Amazon Lays off Fire Smartphone Engineers in Consumer Product Pullback
Amazon reportedly has laid off dozens of engineers who worked on the online retail giant’s poorly-received Fire smartphone.
Amazon (AMZN) reportedly has laid off dozens of engineers who worked on the online retail giant’s poorly-received Fire smartphone as part of a wider overhaul of the company’s Silicon Valley-based research and development Lab126 operation.
The layoffs, said to be confined to the 3,000 person Lab126 unit, are the first in its history, the Wall Street Journal reported. At this point, the number of engineers who’ve lost their jobs is unclear and Amazon isn’t providing any details.
Lab126 produces a number of Amazon’s consumer products, including the Kindle e-readers and Echo voice-activated speaker.
Early this year, Amazon was said to have overhauled the Lab126 unit following the Fire Phone flop and a $170 million writedown for weak sales and unsold inventory of the smartphone. At the time, the reorganization saw the exit of a number of top executives, including digital products vice president and Fire TV and Echo project head Malachy Moynihan.

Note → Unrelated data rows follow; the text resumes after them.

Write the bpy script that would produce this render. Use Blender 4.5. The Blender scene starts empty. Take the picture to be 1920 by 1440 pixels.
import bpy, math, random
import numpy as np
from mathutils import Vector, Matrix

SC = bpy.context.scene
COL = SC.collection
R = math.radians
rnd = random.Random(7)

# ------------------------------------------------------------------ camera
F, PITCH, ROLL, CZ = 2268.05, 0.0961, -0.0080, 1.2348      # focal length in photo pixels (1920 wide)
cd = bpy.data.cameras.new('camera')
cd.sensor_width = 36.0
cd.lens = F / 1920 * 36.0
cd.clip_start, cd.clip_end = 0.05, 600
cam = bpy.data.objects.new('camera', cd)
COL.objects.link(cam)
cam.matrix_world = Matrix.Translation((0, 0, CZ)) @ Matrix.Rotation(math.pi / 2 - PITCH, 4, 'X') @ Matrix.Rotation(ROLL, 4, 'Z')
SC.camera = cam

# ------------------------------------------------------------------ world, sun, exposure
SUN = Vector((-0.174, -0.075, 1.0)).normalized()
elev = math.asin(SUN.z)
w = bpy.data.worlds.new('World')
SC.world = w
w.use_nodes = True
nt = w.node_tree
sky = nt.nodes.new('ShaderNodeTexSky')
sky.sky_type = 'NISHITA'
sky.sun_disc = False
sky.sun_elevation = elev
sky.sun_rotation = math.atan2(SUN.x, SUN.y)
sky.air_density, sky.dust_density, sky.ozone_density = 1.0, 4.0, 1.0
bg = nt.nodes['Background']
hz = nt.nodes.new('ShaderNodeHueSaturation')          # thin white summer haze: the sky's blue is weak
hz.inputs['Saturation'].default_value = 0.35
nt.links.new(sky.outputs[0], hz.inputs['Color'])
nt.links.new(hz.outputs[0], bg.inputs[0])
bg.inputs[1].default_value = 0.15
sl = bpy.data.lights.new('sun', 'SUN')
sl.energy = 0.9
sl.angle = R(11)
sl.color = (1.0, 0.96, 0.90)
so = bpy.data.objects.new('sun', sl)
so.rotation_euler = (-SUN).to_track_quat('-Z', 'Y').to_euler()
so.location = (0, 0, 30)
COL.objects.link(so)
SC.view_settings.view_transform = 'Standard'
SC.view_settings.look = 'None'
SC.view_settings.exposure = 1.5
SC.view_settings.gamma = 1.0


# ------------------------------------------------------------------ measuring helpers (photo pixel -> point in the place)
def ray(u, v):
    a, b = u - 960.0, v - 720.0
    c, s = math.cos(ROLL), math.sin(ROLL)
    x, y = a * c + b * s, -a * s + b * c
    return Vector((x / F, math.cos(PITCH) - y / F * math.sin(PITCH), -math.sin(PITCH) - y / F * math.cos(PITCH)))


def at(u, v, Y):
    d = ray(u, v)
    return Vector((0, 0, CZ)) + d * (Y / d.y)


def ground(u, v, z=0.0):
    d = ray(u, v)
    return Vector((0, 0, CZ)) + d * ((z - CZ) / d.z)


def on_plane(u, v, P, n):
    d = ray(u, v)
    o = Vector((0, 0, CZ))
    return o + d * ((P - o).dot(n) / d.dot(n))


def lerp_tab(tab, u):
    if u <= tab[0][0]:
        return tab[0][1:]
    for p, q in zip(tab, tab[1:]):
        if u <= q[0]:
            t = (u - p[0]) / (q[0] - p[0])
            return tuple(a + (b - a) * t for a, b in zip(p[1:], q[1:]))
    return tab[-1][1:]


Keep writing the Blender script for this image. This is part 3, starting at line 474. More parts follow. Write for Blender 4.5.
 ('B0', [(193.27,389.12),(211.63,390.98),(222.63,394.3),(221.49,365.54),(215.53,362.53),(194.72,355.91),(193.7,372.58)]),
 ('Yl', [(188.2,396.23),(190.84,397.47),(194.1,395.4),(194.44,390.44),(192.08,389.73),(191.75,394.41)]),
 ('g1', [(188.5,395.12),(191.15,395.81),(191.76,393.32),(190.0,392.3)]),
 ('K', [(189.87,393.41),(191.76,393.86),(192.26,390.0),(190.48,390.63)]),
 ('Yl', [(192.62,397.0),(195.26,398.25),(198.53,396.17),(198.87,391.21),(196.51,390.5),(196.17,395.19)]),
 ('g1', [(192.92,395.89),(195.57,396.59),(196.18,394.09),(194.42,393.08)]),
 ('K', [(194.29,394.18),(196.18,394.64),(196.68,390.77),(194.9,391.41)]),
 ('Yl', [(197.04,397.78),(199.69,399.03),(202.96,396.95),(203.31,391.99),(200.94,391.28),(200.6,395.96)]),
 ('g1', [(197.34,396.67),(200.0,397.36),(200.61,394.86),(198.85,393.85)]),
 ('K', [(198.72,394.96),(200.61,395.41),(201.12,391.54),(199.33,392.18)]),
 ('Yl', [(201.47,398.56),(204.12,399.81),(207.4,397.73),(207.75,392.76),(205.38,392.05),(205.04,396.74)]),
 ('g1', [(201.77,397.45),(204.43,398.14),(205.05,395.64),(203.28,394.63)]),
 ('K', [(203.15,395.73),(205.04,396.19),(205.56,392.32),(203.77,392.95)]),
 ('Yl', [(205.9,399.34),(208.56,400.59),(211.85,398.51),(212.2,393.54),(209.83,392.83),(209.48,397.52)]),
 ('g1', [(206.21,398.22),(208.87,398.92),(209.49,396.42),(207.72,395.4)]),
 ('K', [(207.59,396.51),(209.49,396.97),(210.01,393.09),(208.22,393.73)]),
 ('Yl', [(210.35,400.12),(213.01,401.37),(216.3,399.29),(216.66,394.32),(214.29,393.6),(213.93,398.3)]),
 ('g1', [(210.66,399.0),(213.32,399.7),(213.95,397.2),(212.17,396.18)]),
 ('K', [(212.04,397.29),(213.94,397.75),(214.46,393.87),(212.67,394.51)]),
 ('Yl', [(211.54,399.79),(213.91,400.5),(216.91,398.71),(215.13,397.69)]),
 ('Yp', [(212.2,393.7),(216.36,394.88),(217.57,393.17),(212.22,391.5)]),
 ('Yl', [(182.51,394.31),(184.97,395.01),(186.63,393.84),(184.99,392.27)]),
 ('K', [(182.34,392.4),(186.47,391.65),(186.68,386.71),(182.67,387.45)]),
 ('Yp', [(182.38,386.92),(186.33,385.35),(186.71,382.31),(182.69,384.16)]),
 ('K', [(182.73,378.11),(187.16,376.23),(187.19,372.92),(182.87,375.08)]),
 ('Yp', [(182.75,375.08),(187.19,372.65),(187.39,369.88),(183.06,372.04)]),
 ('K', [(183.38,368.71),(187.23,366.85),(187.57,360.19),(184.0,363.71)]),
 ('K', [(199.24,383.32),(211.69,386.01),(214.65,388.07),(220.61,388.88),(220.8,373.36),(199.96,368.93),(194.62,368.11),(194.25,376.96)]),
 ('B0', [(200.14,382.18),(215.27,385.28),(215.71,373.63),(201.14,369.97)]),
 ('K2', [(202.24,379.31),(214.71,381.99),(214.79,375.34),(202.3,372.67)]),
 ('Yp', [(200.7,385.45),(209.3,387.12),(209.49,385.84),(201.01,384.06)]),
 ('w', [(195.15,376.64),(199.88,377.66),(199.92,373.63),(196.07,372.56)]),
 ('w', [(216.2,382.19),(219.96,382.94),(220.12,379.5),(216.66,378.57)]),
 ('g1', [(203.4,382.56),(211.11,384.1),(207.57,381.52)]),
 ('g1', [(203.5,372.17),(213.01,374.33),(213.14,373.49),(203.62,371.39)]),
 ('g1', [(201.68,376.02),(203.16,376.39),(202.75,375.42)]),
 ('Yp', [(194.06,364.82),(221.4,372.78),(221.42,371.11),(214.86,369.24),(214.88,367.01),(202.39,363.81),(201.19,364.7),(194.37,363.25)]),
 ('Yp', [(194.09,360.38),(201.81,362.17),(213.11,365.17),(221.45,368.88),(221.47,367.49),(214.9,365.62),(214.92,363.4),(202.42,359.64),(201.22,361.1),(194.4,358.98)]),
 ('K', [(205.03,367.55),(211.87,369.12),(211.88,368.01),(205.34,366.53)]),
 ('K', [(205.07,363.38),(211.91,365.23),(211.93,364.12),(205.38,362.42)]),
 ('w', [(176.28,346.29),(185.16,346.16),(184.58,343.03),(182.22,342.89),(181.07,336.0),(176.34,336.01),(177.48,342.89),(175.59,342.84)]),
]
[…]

Other departures included Ian Freed, Amazon’s devices vice president who oversaw Fire Phone market, who left on sabbatical. And, in multiple reassignments, David Foster, who previously handled the Kindle line, was placed in control of an advanced technologies group exploring new products, and engineering vice president Lindo St. Angel was handed responsibility for developing existing products.
In this latest reshuffle, Jon McCormack, Amazon’s Lab126 devices chief technology officer, who previously departed for Yahoo (YHOO) only to return, has left again, this time for Google (GOOG).
The engineering layoffs are tied to the earlier, broader reorganization in which Amazon’s tablet and e-reader were tied to the Fire phone business unit, the Journal’s report said.
As part of the retrenching, Amazon also is said to have curtailed other Lab126 projects, including a 14-inch tablet dubbed Project Cairo, a smart stylus code-named Nitro, and an image projecting device called Shimmer, the Journal reported.
Still under development is a smart home hub called Kabinet that can process voice commands and a Kindle e-reader battery that could retain a charge for up to two years, the report said.
Lab126, founded in 2004, has come out of the shadows of late, with word surfacing late last year that Amazon would pour some $55 million into the operation, recruiting developers to work on new smart home automation projects and boosting overall employment at two facilities by some 800 people over the next five years.
The California Governor’s Office of Business and Economic Development granted Amazon a $1.2 million tax credit by the state for the unit’s expansion, said to be targeted at a headcount total of 3,750 staffers.